Aim: Can you copy out the data exactly? Leave the images out.

******

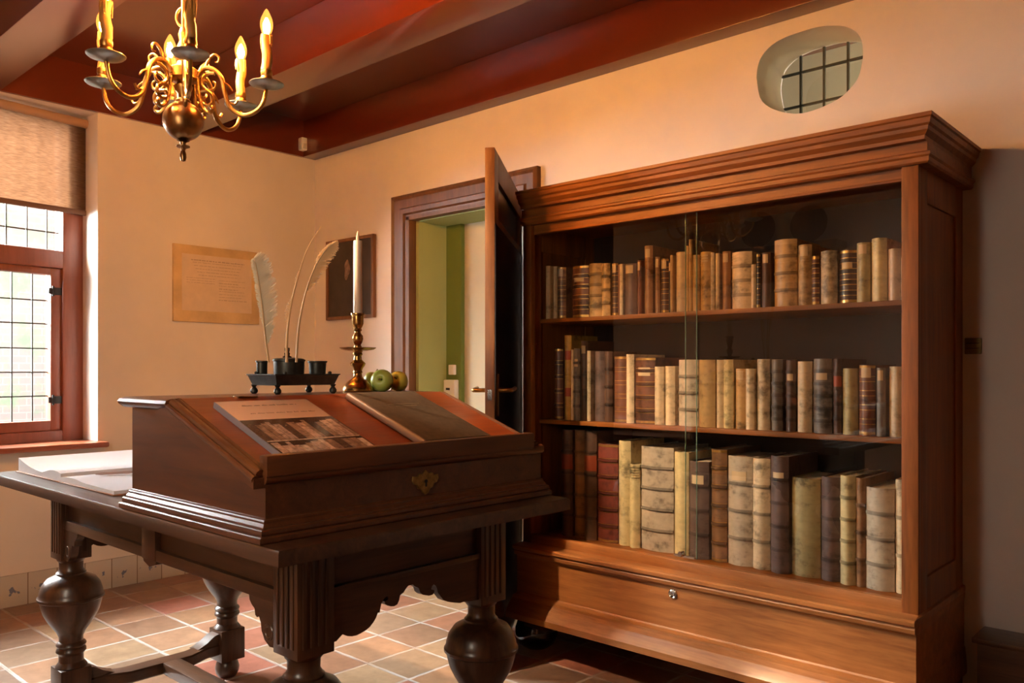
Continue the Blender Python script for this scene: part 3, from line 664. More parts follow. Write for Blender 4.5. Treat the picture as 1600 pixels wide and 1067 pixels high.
for xx, nm in ((LX1, 'front'), (LX0, 'back')):
    m = MB(); s = 1 if nm == 'front' else -1
    xo = xx + s * .030
    m.box(min(xo, xo - s * .03), max(xo, xo - s * .03), LY0 + PW - .005, LY1 - PW + .005, .75, TT - .037)
    m.prism(APR, 'x', xo - .012, xo + .012)
    m.box(xo - .016, xo + .018, LY0 + PW - .003, LY1 - PW + .003, .745, .762, .004)
    m.build('apron', OAK['y'], tb)
for yy, s in ((LY0, -1), (LY1, 1)):
    m = MB(); yo = yy + s * .030; a, b = LX0 + PW - .004, LX1 - PW + .004; mid = (LX0 + LX1) / 2
    m.box(a, b, min(yo, yo - s * .02), max(yo, yo - s * .02), .75, TT - .037)
    m.box(a, b, min(yo + s * .016, yo - s * .012), max(yo + s * .016, yo - s * .012), .722, .757, .004)
    m.box(mid - .045, mid + .045, min(yo, yo + s * .02), max(yo, yo + s * .02), .722, TT - .04, .004)
    m.prism([(mid - .045, .725), (mid - .04, .712), (mid - .02, .706), (mid, .700), (mid + .02, .706), (mid + .04, .712), (mid + .045, .725)], 'y', yo - .015, yo + .015)
    for e, d in ((a, 1), (b, -1)):
        pr = [(0, .73), (0, .625), (.012, .612), (.035, .610), (.058, .622), (.072, .642), (.076, .662), (.084, .676), (.094, .672), (.102, .676), (.106, .692), (.120, .700), (.13, .71), (.134, .73)]
        m.prism([(e + d * u, z) for u, z in pr], 'y', yo - .014, yo + .012)
        m.lathe([(.0, 0), (.010, 0), (.014, .004), (.020, .004), (.024, 0)], seg=16, M=Matrix.Translation((e + d * .040, yo + s * .012, .645)) @ Matrix.Rotation(PI / 2 * (1 if s < 0 else -1), 4, 'X'))
    m.build('apron', OAK['x'], tb)
# stretchers : one at each end with ogee ends, one long between
for xx, s in ((LX0, 1), (LX1, -1)):
    m = MB(); ym = (LY0 + LY1) / 2
    m.prism([(xx - .035, LY0 + .04), (xx + .035, LY0 + .04), (xx + .035 + s * .0, LY0 + .10), (xx + .040 + s * .035, ym - .12), (xx + .04 + s * .035, ym + .12), (xx + .035, LY1 - .10), (xx + .035, LY1 - .04), (xx - .035, LY1 - .04), (xx - .035, LY1 - .10),
             (xx - .04 + s * .035, ym + .12), (xx - .04 + s * .035, ym - .12), (xx - .035, LY0 + .10)], 'z', .105, .150, bev=.006)
    for y, d in ((LY0 + PW, 1), (LY1 - PW, -1)):
        m.prism([(y - d * .005, .148), (y - d * .005, .195), (y + d * .02, .188), (y + d * .05, .168), (y + d * .085, .152), (y + d * .10, .148)], 'x', xx - .03, xx + .03)
    m.build('stretcher', OAK['y'], tb)
box(LX0 + .06, LX1 - .06, 1.462, 1.538, .105, .150, .008).build('stretcher', OAK['x'], tb)

# ------------------------------------------------------------------ writing desk standing on the table
DX0_, DX1_, DY0, DY1 = -2.325, -1.636, .980, 1.917
ds = thing('writing_desk', ((DX0_ + DX1_) / 2, (DY0 + DY1) / 2, TT), 'sloping mahogany writing desk standing on the oak table', 'desk')
bd_ = MB()
side = [(DX0_, TT + .004), (DX1_, TT + .004), (DX1_, 1.062), (-2.125, 1.200), (DX0_, 1.200)]
bd_.prism(side, 'y', DY0, DY1)
bd_.build('body', MAH['x'], ds)
bm_ = MB(); bm_.loft(DX0_, DX1_, DY0, DY1, [(.0, TT + .0005), (.036, TT + .0005), (.037, TT + .004), (.036, TT + .013), (.033, TT + .0155), (.027, TT + .0158), (.028, TT + .020), (.027, TT + .027), (.024, TT + .0295), (.018, TT + .030), (.0175, TT + .033), (.012, TT + .038), (.0105, TT + .040), (.0105, TT + .044), (.008, TT + .047), (.003, TT + .048), (.0, TT + .050)], (0.12, 1, .95, .3))
bm_.build('base_moulding', MAH['x'], ds, smooth=20)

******

Solution:
Continue the Blender Python script for this scene: part 3, from line 664. More parts follow. Write for Blender 4.5. Treat the picture as 1600 pixels wide and 1067 pixels high.
for xx, nm in ((LX1, 'front'), (LX0, 'back')):
    m = MB(); s = 1 if nm == 'front' else -1
    xo = xx + s * .030
    m.box(min(xo, xo - s * .03), max(xo, xo - s * .03), LY0 + PW - .005, LY1 - PW + .005, .75, TT - .037)
    m.prism(APR, 'x', xo - .012, xo + .012)
    m.box(xo - .016, xo + .018, LY0 + PW - .003, LY1 - PW + .003, .745, .762, .004)
    m.build('apron', OAK['y'], tb)
for yy, s in ((LY0, -1), (LY1, 1)):
    m = MB(); yo = yy + s * .030; a, b = LX0 + PW - .004, LX1 - PW + .004; mid = (LX0 + LX1) / 2
    m.box(a, b, min(yo, yo - s * .02), max(yo, yo - s * .02), .75, TT - .037)
    m.box(a, b, min(yo + s * .016, yo - s * .012), max(yo + s * .016, yo - s * .012), .722, .757, .004)
    m.box(mid - .045, mid + .045, min(yo, yo + s * .02), max(yo, yo + s * .02), .722, TT - .04, .004)
    m.prism([(mid - .045, .725), (mid - .04, .712), (mid - .02, .706), (mid, .700), (mid + .02, .706), (mid + .04, .712), (mid + .045, .725)], 'y', yo - .015, yo + .015)
    for e, d in ((a, 1), (b, -1)):
        pr = [(0, .73), (0, .625), (.012, .612), (.035, .610), (.058, .622), (.072, .642), (.076, .662), (.084, .676), (.094, .672), (.102, .676), (.106, .692), (.120, .700), (.13, .71), (.134, .73)]
        m.prism([(e + d * u, z) for u, z in pr], 'y', yo - .014, yo + .012)
        m.lathe([(.0, 0), (.010, 0), (.014, .004), (.020, .004), (.024, 0)], seg=16, M=Matrix.Translation((e + d * .040, yo + s * .012, .645)) @ Matrix.Rotation(PI / 2 * (1 if s < 0 else -1), 4, 'X'))
    m.build('apron', OAK['x'], tb)
# stretchers : one at each end with ogee ends, one long between
for xx, s in ((LX0, 1), (LX1, -1)):
    m = MB(); ym = (LY0 + LY1) / 2
    m.prism([(xx - .035, LY0 + .04), (xx + .035, LY0 + .04), (xx + .035 + s * .0, LY0 + .10), (xx + .040 + s * .035, ym - .12), (xx + .04 + s * .035, ym + .12), (xx + .035, LY1 - .10), (xx + .035, LY1 - .04), (xx - .035, LY1 - .04), (xx - .035, LY1 - .10),
             (xx - .04 + s * .035, ym + .12), (xx - .04 + s * .035, ym - .12), (xx - .035, LY0 + .10)], 'z', .105, .150, bev=.006)
    for y, d in ((LY0 + PW, 1), (LY1 - PW, -1)):
        m.prism([(y - d * .005, .148), (y - d * .005, .195), (y + d * .02, .188), (y + d * .05, .168), (y + d * .085, .152), (y + d * .10, .148)], 'x', xx - .03, xx + .03)
    m.build('stretcher', OAK['y'], tb)
box(LX0 + .06, LX1 - .06, 1.462, 1.538, .105, .150, .008).build('stretcher', OAK['x'], tb)

# ------------------------------------------------------------------ writing desk standing on the table
DX0_, DX1_, DY0, DY1 = -2.325, -1.636, .980, 1.917
ds = thing('writing_desk', ((DX0_ + DX1_) / 2, (DY0 + DY1) / 2, TT), 'sloping mahogany writing desk standing on the oak table', 'desk')
bd_ = MB()
side = [(DX0_, TT + .004), (DX1_, TT + .004), (DX1_, 1.062), (-2.125, 1.200), (DX0_, 1.200)]
bd_.prism(side, 'y', DY0, DY1)
bd_.build('body', MAH['x'], ds)
bm_ = MB(); bm_.loft(DX0_, DX1_, DY0, DY1, [(.0, TT + .0005), (.036, TT + .0005), (.037, TT + .004), (.036, TT + .013), (.033, TT + .0155), (.027, TT + .0158), (.028, TT + .020), (.027, TT + .027), (.024, TT + .0295), (.018, TT + .030), (.0175, TT + .033), (.012, TT + .038), (.0105, TT + .040), (.0105, TT + .044), (.008, TT + .047), (.003, TT + .048), (.0, TT + .050)], (0.12, 1, .95, .3))
bm_.build('base_moulding', MAH['x'], ds, smooth=20)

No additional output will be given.